Halil Hakan Oturak
12 EYLÜL ÜLKCÜLERİ VE BİZ
Yaşadığı
çağı ve yaşadığı dünyayı değiştirmek isteyenler, önce kendilerini değiştirmek
ve birtakım vasıflar kazanmak zorundadırlar. Çünkü iç dünyasında inkılaplar
yapmayanlar, alemlerde inkılaplar yapamazlar, nefsini değiştirmeyenler hiçbir
şeyi değiştiremezler. Gereken vasıfları kazanmayanlar davalarına büyük
hizmetler yapamazlar. Nefsini değiştirenler çağları değiştirir. Nefsini
değiştirenler makamları ve makamperestleri değiştirir. Nefsini değiştirenler
başkalarının nefislerini değiştirebilir. “Gerçekten Allah kendi nefislerinde
olanı değiştirinceye kadar, bir toplulukta olan şeyi değiştirmez.”
12 Eylül ülkücüleri sokaklarda ateş, zindanlarda zulüm altında bir mücadele vererek kendileri ipe gitme pahasına memleketi ipten almışlardır.
Onların en büyük yardımcısı şüphesiz ki yukarıda tarif edildiği gibi bir nefis mücadelesi verip bunu kazanmış olmalarıdır.
Bizler onların hikayeleri ile büyüdük. Kimileri soğuk kış günlerinde parkalarını değiştirip giydiler, kimileri bir somun ekmeği okul yolunda bölüşüp açlıklarını bastırdılar.
Baskı ve işkenceye maruz kalmalarına rağmen arkadaşlarının isimlerini vermediği için günlerce tutuklu kalanlar vardı aralarında.
Çağ ilerleyip devir değiştikçe elbette topluma sirayet eden birtakım hastalıklar biz ülkücülere de bulaştı. İmkanlarımız arttıkça duruş ve tavrımızda eksilmeler oldu. 12 Eylül’de gösterdikleri tavırla dar ağaçlarını, demir parmaklıkları saygı ile önlerinde eğdiren kimi abilerimiz dahil bazılarımız, madde ve mana denizinin sularını birbirine karıştırır oldu.
12 Eylül ülkücüleri zindanlarda zulüm altındaydı, bizler ise açık havada işkence görüyoruz. Onların birçoğu gördükleri muameleler karşısında birbirlerine sarılıp devleşmeyi başardılar, bizler ise modern hayatın her geçen gün yeni metotlarla yaptığı saldırılara karşı birbirimizden uzaklaşıyoruz, zor durumdayız ve zayıflıyoruz.
Belki de önümüzde
elle tutulur bir düşman olmadığı için direnmede ve üstün gelmede zafiyet
gösteriyoruz. Burada bire bir Türk milletinin özelliklerini sergiliyoruz…
Cephede iyiyiz, masada kaybediyoruz.
Şartlar da kolay değil.
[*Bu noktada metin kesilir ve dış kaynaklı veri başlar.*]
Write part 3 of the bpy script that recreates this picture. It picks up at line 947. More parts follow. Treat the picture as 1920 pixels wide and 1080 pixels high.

Cemil Meriç’in dediği gibi “Hırsızlarla dolu bir panayırdayız. Bezirganlar mallarını sürmek için sesleri çıktığı kadar bağırıyorlar”. Bu karmaşada sesimizi değil başka insanlara, bazen dava arkadaşlarımıza bile ulaştırmakta veya onları duymakta güçlük çekiyoruz.
Kemal Tahir bir romanında “Hakikatler söylenerek politika yapılamaz” diyor. Böyle bir ahvalde ülkücüler hakikatleri söylemeyi bırakamayacaklarına göre politikayı mı bırakacaklar sorusunun cevabını bulmak çok zor.
John Stuart Mill “Kişi yalnızca eylemleriyle değil, eylemsizliğiyle de başkalarına kötülük yapabilir ve her iki durumda da zarardan dolayı onlara karşı adil olarak sorumludur” diyor. İşte tam bu noktada isminde hareket olan bir teşkilatın mensuplarının yerinde durmaları beklenemez. Politikayı da yapacağız, doğruyu da söyleyeceğiz.
Başarmanın formülü ise çok açık dünyayı değiştirmek için önce kedimizi değiştireceğiz.
“Gerçekten Allah kendi nefislerinde olanı
değiştirinceye kadar, bir toplulukta olan şeyi değiştirmez.” Rad Süresi 11.